Tuesday, January 04, 2011

Sennett on the challenges facing neoliberal subject

Neoliberalism demands a certain kind of subject able to tolerate precarity, evince flexibility, revise traditions on the fly and so on. This subject needs to inhabit postmodernity without remorse or much regret, without breaking down so much that he can't work efficiently. The subject needs to be more or less self-motivated to produce, to regard himself as a creative personal brand that generates economic value through the practices of everyday life as well as whatever wage work he is lucky enough to secure.

In The Culture of the New Capitalism, Richard Sennett examines what kind of individual could thrive in this environment. (my bolding)

Only a certain kind of human being can prosper
in unstable, fragmentary social conditions. This ideal
man or woman has to address three challenges.

The first concerns time: how to manage short-term
relationships, and oneself, while migrating from
task to task, job to job, place to place. If institutions no
longer provide a long-term frame, the individual may
have to improvise his or her life-narrative, or even do
without any sustained sense of self.


The second challenge concerns talent: how to develop
new skills, how to mine potential abilities, as reality’s
demands shift. Practically, in the modern economy,
the shelf life of many skills is short; in technology
and the sciences, as in advanced forms of manufacturing,
workers now need to retrain on average every eight
to twelve years. Talent is also a matter of culture. The
emerging social order militates against the ideal of
craftsmanship, that is, learning to do just one thing
really well;
such commitment can often prove economically
destructive. In place of craftsmanship, modern
culture advances an idea of meritocracy which celebrates
potential ability rather than past achievement.

The third challenge follows from this. It concerns
surrender; that is, how to let go of the past. The head of
a dynamic company recently asserted that no one owns
their place in her organization, that past service in particular
earns no employee a guaranteed place. How
could one respond to that assertion positively? A peculiar
trait of personality is needed to do so, one which
discounts the experiences a human being has already
had. This trait of personality resembles more the consumer
ever avid for new things, discarding old if perfectly
serviceable goods, rather than the owner who
jealousy guards what he or she already possesses.
Basically the ideal neoliberal subject is driven by the quest for novelty, interprets its innovative consumption experiences as a kind of self-production and the source of identity (which is no longer derived from meaningful work or craft skills). That identity is never anchored in tradition or community or even continuity of life experience because it must always be revised to accommodate new experiences and pursuits. It must be frequently updated.

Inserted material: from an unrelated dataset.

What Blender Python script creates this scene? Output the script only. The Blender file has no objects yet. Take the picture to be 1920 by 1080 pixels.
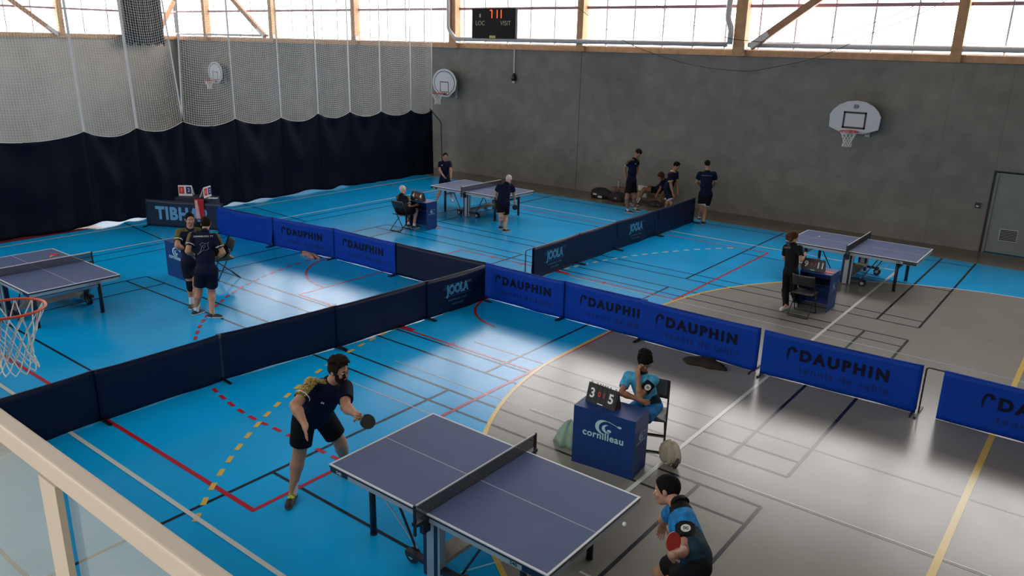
import bpy, bmesh, math, random
import numpy as np
from mathutils import Matrix, Vector
random.seed(7)
PI = math.pi
C = bpy.context.scene.collection
SC = bpy.context.scene

# ------------------------------------------------------------------ camera, light, exposure
CAM_H = 4.8815
AX_R = Vector((0.78499013, 0.61910473, 0.02235679))
AX_U = Vector((-0.20080497, 0.22013829, 0.9545766))
AX_F = Vector((-0.5860613, 0.75382257, -0.2971257))
FPX = 1472.409
cam = bpy.data.cameras.new('camera')
cam.sensor_width = 36.0
cam.lens = FPX / 1920 * 36
cam.clip_start = 0.05
camo = bpy.data.objects.new('camera', cam)
C.objects.link(camo)
M4 = Matrix(((AX_R.x, AX_U.x, -AX_F.x, 0), (AX_R.y, AX_U.y, -AX_F.y, 0), (AX_R.z, AX_U.z, -AX_F.z, CAM_H), (0, 0, 0, 1)))
camo.matrix_world = M4
SC.camera = camo

wd = bpy.data.worlds.new('world')
SC.world = wd
wd.use_nodes = True
wd.node_tree.nodes['Background'].inputs[0].default_value = (0.9, 0.95, 1.0, 1)
wd.node_tree.nodes['Background'].inputs[1].default_value = 0.35

def area(name, loc, rot, sx, sy, power, col=(1, 1, 1)):
    l = bpy.data.lights.new(name, 'AREA')
    l.shape = 'RECTANGLE'; l.size = sx; l.size_y = sy; l.energy = power; l.color = col
    o = bpy.data.objects.new(name, l); C.objects.link(o)
    o.location = loc; o.rotation_euler = rot
    return o
ROOF_FILL = 550.0
NEAR_FILL = 2000.0
WINDOW_GLOW = 8.5
area('roof_fill', (-19, 3.0, 9.15), (0, 0, 0), 42, 7.0, ROOF_FILL, (1.0, 0.985, 0.96))  # added overhead fill under the solid ceiling, no skylight is built
area('near_wall_fill', (-18, -4.6, 7.0), (math.radians(78), 0, 0), 44, 4.0, NEAR_FILL, (1.0, 0.99, 0.97))  # added fill in front of the solid near wall, no window behind it

SC.view_settings.view_transform = 'Standard'
SC.view_settings.look = 'None'
SC.view_settings.gamma = 1
SC.view_settings.use_curve_mapping = False
SC.view_settings.exposure = 0.0
SC.cycles.max_bounces = 8
SC.cycles.transparent_max_bounces = 16
try:
    SC.cycles.use_denoising = True
except Exception:
    pass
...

That is where social media comes into play. Social media serves to help shape neoliberal subjectivity along these lines and support it once it is established. It helps establish the personal brand model of the self and offers a broadcast channel for making consumption into meaning-making production (immaterial labor). And it offers a way to manage the plenitude that threatens to overwhelm people, sustaining the balance of productive curiosity and drowning in meaningless, futile choices. The social-network environment allows meaningless choice to become meaningful because concretely shared and tallied, and allows for accelerated consumption to seem not useless if not damaging to personal identity (not mastering anything for real) but extra efficient, as social-media sharing is a mode of processing that feels like mastery. This leads to more acts of communication, more data for media companies to attempt to monetize.

And in general, social media supports the ideal of convenience over difficulty, making dilettantism normative and making social behavior subject to time-shifting, that is, to be done alone at one's convenience rather than in periods of direct reciprocity and co-presence. Social media attempts to streamline affective labor, carework, which neoliberalism and neoliberal states by and large refuse to pay for.

I've just started reading the book, so I'll probably follow up with more posts, but this seems like a useful way to frame my subject -- how social media supports the neoliberal/post-Fordist subject faced with expectations of precarity and flexibility and novelty and co-creation and so on. Neoliberalism's flexibility and precarity => personal branding (mandatory self-reliance, productivity of everyday life and sociality) => social media (medium for personal brand, expediting accelerated consumption to extend identity and co-creation and generate marketing data for pigeonholing purposes). We work on our identities and mistake this for a politics and for entrepreneurship.